Tuesday, February 07, 2017

Using Google Slides to Share Content in Class for the First Time #Analytics

Recently I had been looking for some free online sites/software that would allow students in my class to share graphics/charts so that they could be viewed in class on the lecture theatre's screen at the completion of an exercise. I had seen several brilliant instances in the past where teachers/lecturers used text sharing ideas like Padlet, and Stoodle. But I wondered would there be an easy way for students to (voluntarily) share graphics and create a slideshow. Enter Google Slides!

In a tutorial last week, I gave my class (50 students approx) a data set taken from the Met Éireann website - the idea was that all students would use the same data source. The task was to draw at least one chart of choice to visualize some aspect of the data - students could have chosen rain, temperature, monthly, yearly date (and lots more). No direction was given as to what specific data to use - only that it must come from the file given. Students could plot bar charts, pie charts, line charts - anything that they wanted, the idea being to show how many different types of chart we could show from different students.

Students created their charts mostly in Excel and Tableau.

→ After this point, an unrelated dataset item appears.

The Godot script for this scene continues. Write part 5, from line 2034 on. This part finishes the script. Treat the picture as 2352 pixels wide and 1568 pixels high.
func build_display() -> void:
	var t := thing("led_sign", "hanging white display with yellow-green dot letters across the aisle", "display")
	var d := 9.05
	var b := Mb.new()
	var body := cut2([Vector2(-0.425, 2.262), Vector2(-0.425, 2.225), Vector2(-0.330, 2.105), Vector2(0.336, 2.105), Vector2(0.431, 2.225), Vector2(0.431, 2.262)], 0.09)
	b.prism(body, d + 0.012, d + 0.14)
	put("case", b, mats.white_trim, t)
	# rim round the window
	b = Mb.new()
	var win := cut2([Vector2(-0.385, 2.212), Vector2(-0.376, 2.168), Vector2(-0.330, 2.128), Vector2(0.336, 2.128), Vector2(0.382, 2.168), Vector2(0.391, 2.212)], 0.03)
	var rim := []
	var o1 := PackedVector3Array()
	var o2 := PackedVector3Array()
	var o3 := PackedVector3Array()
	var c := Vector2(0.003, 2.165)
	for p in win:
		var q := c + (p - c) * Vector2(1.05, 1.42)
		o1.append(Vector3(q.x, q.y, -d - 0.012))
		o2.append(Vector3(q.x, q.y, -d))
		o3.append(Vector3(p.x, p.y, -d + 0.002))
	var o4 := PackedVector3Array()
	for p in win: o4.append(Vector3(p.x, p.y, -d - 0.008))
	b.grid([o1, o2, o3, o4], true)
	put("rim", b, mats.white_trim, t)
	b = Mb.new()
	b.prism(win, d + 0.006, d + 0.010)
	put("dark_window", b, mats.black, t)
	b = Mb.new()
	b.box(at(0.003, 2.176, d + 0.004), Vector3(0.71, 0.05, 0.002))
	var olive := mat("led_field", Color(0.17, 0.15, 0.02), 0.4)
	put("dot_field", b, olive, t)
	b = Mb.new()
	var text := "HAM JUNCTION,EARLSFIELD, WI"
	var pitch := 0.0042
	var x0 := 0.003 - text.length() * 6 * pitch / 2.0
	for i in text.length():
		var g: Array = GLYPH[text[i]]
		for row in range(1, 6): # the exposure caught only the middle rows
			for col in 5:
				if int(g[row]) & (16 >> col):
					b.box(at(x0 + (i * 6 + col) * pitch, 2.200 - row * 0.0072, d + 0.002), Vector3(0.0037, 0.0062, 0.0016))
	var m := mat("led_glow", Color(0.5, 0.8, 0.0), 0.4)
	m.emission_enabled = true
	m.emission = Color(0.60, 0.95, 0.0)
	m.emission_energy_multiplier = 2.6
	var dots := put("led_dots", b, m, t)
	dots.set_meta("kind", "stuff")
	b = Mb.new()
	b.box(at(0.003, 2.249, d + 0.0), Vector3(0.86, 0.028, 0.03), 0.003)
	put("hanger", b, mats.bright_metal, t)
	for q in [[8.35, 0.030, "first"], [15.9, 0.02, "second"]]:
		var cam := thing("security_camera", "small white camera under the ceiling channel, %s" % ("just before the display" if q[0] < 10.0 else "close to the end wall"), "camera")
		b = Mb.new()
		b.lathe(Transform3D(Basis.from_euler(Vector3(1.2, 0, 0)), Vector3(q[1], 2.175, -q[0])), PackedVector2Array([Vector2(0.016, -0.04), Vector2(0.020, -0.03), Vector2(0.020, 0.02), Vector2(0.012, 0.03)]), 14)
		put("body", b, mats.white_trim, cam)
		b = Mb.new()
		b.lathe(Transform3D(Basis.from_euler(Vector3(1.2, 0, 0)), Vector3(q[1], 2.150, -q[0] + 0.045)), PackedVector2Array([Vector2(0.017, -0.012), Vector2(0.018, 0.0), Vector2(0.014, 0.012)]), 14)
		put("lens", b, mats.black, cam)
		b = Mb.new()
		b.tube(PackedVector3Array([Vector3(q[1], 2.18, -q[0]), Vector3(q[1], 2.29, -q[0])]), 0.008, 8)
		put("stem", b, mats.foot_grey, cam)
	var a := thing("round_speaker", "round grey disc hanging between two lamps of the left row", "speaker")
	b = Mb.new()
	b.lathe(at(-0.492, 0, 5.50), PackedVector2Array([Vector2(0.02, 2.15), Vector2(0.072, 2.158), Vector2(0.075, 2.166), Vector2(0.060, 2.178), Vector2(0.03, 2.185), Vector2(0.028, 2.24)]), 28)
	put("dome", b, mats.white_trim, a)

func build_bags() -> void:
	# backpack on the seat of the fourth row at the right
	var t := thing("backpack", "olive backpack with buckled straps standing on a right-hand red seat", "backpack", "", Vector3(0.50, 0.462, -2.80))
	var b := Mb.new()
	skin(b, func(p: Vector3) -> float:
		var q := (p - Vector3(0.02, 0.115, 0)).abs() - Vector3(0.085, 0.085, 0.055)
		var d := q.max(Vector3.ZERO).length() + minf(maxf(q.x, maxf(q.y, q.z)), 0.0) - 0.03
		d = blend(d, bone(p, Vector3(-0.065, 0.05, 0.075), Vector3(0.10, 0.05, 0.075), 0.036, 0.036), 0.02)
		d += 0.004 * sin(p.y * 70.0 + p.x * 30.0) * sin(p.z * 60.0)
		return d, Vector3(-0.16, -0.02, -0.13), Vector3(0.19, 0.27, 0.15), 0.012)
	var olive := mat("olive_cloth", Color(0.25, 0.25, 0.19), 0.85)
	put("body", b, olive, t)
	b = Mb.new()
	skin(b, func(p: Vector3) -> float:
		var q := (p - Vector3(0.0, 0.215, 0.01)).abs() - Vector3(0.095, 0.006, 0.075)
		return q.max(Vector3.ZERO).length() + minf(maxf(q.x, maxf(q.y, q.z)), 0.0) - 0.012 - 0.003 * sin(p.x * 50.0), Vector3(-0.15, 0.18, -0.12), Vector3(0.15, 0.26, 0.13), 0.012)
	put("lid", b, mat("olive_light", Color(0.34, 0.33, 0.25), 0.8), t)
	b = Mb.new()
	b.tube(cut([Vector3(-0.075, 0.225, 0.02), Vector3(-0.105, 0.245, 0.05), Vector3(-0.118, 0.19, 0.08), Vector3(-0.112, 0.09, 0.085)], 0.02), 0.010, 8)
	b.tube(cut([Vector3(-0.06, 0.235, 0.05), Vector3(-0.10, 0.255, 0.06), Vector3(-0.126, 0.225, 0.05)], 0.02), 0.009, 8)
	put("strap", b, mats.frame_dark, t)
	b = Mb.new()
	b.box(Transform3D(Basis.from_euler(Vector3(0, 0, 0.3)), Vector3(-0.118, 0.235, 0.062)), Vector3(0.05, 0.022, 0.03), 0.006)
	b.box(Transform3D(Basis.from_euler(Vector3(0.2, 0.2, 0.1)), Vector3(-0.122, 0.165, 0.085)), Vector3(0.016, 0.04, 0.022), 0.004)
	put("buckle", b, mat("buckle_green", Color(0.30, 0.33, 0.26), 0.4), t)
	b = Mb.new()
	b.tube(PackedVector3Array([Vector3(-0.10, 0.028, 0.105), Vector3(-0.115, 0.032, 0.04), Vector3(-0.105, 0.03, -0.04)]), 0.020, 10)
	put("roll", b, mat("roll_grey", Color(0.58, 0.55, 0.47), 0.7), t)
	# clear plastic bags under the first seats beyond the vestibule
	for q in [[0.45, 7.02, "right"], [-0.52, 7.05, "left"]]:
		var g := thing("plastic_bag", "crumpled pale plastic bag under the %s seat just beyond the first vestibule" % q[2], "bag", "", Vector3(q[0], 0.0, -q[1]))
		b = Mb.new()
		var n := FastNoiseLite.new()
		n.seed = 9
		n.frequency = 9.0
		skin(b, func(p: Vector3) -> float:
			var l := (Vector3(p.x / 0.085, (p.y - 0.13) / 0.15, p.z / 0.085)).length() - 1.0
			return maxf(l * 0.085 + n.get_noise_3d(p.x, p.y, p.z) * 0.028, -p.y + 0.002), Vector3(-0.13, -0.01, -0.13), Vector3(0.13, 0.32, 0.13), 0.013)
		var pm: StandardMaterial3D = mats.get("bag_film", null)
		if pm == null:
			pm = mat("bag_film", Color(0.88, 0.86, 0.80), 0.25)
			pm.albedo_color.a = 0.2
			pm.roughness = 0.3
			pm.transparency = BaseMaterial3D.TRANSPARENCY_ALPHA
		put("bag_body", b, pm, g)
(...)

They then copied and pasted the charts into a separate slide for each student via a link that I had previously set up in Moodle that gave them edit access to a blank Google Slides presentation. At the end of the exercise I viewed the presentation on-screen for all to see, and invited comment on several slides as they came up. Not surprisingly there were several different interpretations of the data, and many different types of chart.

I'll not show my class slideshow here, as it is confidential to my class. However, I did prepare and embed a Google Slide show using my own data/charts below, which was easy to put together. Google Slides has turned out to be a very powerful way to share simply students' work.